Belarusian President Aleksandr Lukashenko would like to consider himself an optimist about the global situation. He said this in an interview with Al Arabiya, BelTA reports.
The head of state was asked whether he is more optimistic or pessimistic about the future trajectory of the current volatile world order, with its many conflicts.
“Fifty‑fifty. The situation may be what it is for now, but I would rather be an optimist,” Aleksandr Lukashenko said. “You, I, and all of us simply want to live a normal life, in a peaceful and beautiful country like Belarus. I believe the same goes for Australia [the interviewer, Melinda Nucifora, was born in Australia], the part where people actually live. And New Zealand, too. I’ve never been there, but it seems to me that New Zealand is very similar to Belarus.”
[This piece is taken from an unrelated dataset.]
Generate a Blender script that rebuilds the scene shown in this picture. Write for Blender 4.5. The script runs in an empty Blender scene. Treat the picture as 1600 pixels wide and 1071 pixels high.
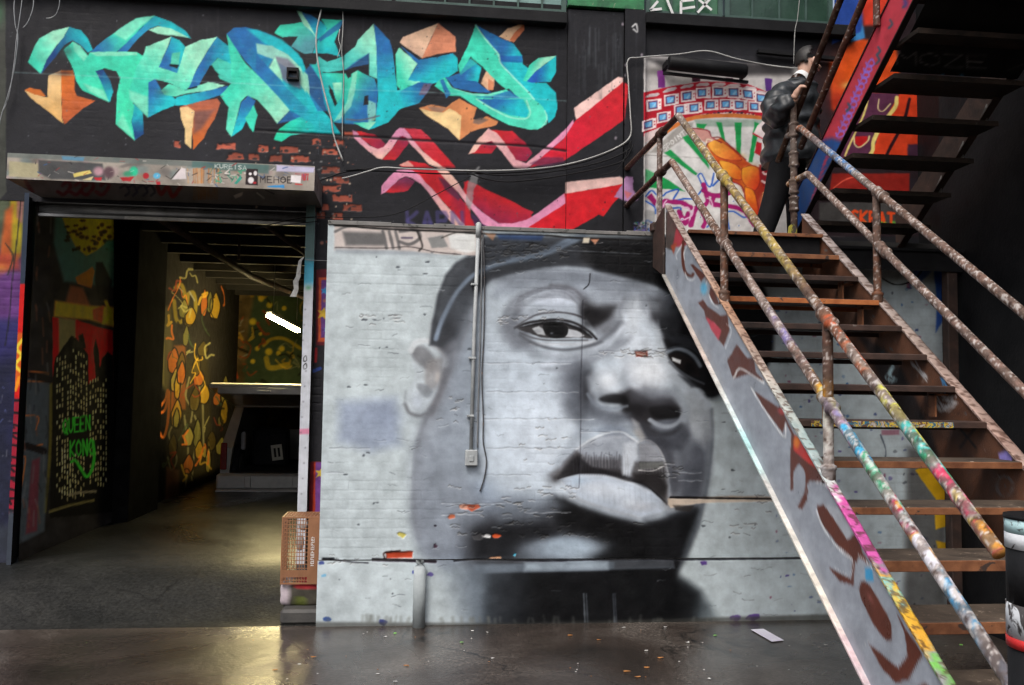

“So we want to live in a peaceful world and in a beautiful country where one can work and have time to enjoy themselves,” Aleksandr Lukashenko said.
When asked whether there is hope for peace, both in the region where Belarus is located and in the Middle East where Al Arabiya primarily operates, Aleksandr Lukashenko said: “We have a very precise and true saying: hope dies last. So we do not lose that hope. And you observed very accurately that you and I live today in the world’s most dangerous regions, places where wars are being fought. So sometimes, hope is all we have. The notion that there is always hope for peace is a timeless truth.”
“We never stop hoping for peace, because history itself has pushed us in that direction. Unlike your homeland, we have always lived, and continue to live, in a cauldron simmering at the crossroads of Europe and Asia. The most devastating wars, clashes, and conflicts have taken place right here. We have often fought wars that were not our own, and yet they have always unfolded on our soil,” the president remarked.